Halk yağmacı olduğunu düşündüklerini bulduğu yerde döverek cezalandırıyor. Polis ve askerler cop, kemer ve kayışla bu kişilere işkence ediyor. Acıdır ki, işkence görüntüleri övünçle yayınlanıyor.
Vatandaşlar ve hatta kamu görevlileri yağmalardan Suriyelileri sorumlu tutuyor. Oysa bu suçlara karışanlar arasında Türk vatandaşları da bulunuyor. Böyle olduğu halde suçlular Suriyelilere genelleniyor. Bu gerilim Suriyeliler ve vatandaşlar arasında kitlesel karşı karşıya gelişi tetikleyebilir.
Önce çöktü, şimdi göçüyor
Ve asıl önemlisi, Hatay’daki canlı sosyal hayat enkazın altında kaldı. Hatay’ı var eden ve ayakta tutan iş dünyasından eğitimcisine, doktorundan mühendisine, beyaz yakalısından mavi yakalasına, akademisyeninden üniversitelisine, sporcusundan gazetecisine, kim varsa, ya öldü ya da yaralandı.

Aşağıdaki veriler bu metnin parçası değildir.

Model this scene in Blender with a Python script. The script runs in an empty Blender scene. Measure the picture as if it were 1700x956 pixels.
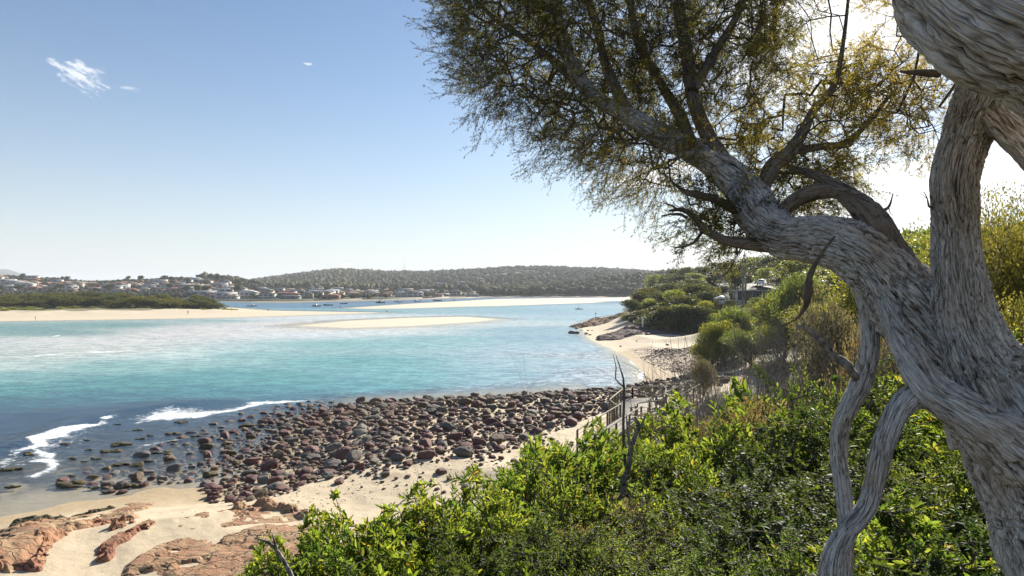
import bpy, math, random
import numpy as np
from mathutils import Vector, Matrix
RNG = np.random.default_rng(7)
random.seed(7)
S = bpy.context.scene
COL = S.collection
F = 1039.0          # focal length in photo pixels
HZ = 478.0          # horizon row
CZ = 13.0           # eye height above the water
# ------------------------------------------------------------------ camera
cam_d = bpy.data.cameras.new('camera'); cam = bpy.data.objects.new('camera', cam_d); COL.objects.link(cam)
cam.location = (0, 0, CZ); cam.rotation_euler = (math.pi/2, 0, 0)
cam_d.sensor_width = 36; cam_d.lens = F/1700*36; cam_d.clip_start = 0.05; cam_d.clip_end = 30000
S.camera = cam
# ------------------------------------------------------------------ light
SUN_AZ = math.radians(28.6)   # to the right of the view (+Y)
SUN_EL = math.radians(27)
S.view_settings.view_transform = 'Standard'; S.view_settings.look = 'None'
S.view_settings.gamma = 1; S.view_settings.exposure = 1.12
try: S.view_settings.use_curve_mapping = False
except Exception: pass
S.render.engine = 'CYCLES'
cy = S.cycles
cy.use_denoising = True
try: cy.denoiser = 'OPENIMAGEDENOISE'
except Exception: pass
cy.max_bounces = 7; cy.diffuse_bounces = 3; cy.glossy_bounces = 2; cy.transmission_bounces = 4
cy.transparent_max_bounces = 8; cy.volume_bounces = 0
cy.sample_clamp_indirect = 6; cy.caustics_reflective = False; cy.caustics_refractive = False

W = bpy.data.worlds.new('World'); S.world = W; W.use_nodes = True
nt = W.node_tree; nt.nodes.clear()
def N(nt, t, **kw):
    n = nt.nodes.new(t)
    for k, v in kw.items():
        if k.startswith('i_'):
            n.inputs[k[2:].replace('_', ' ')].default_value = v
        else: setattr(n, k, v)
    return n
def L(nt, a, b): nt.links.new(a, b)
def math_(nt, op, a, b=None, clamp=False):
    n = nt.nodes.new('ShaderNodeMath'); n.operation = op; n.use_clamp = clamp
    for i, v in enumerate((a, b)):
        if v is None: continue
        if isinstance(v, (int, float)): n.inputs[i].default_value = v
        else: nt.links.new(v, n.inputs[i])
    return n.outputs[0]
def maprange(nt, v, a, b, c=0., d=1., smooth=True):
    n = nt.nodes.new('ShaderNodeMapRange'); n.clamp = True
    if smooth: n.interpolation_type = 'SMOOTHSTEP'
    nt.links.new(v, n.inputs[0])
    for i, q in enumerate((a, b, c, d)): n.inputs[i+1].default_value = q
    return n.outputs[0]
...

Sağ kalanlar enkazdaki yakınını çıkardıktan ya da cenazesini toprağa verdikten sonra şehri terk ediyor.
Hatay önce çöktü.
Şimdi göçüyor.
Enkazı kaldırmak, yerine yeni binalara dikmek ayları bulabilir. Tarihi binalar da pekala aslına uygun şekilde yapılabilir.
Ancak Hatay’ın çok inançlı, çok dilli ve politik sosyal hayatını geri getirmek mümkün olmayabilir.
Asıl kaygı vermesi gereken tam da budur.
Vatandaşından boşalan Hatay yasal olarak ayrılmaları mümkün olmayan Suriyelilerin çoğunluğu oluşturduğu bir şehre dönüşebilir. O gün Suriye sınırında bir iç Suriye kurulmuş olur.
Hatay’ın demografisi değişmemeli ve korunmalıdır.
Hatay, yalnızca büyük Atatürk’ün değil, her bir Türk vatandaşının da şahsi meselesidir.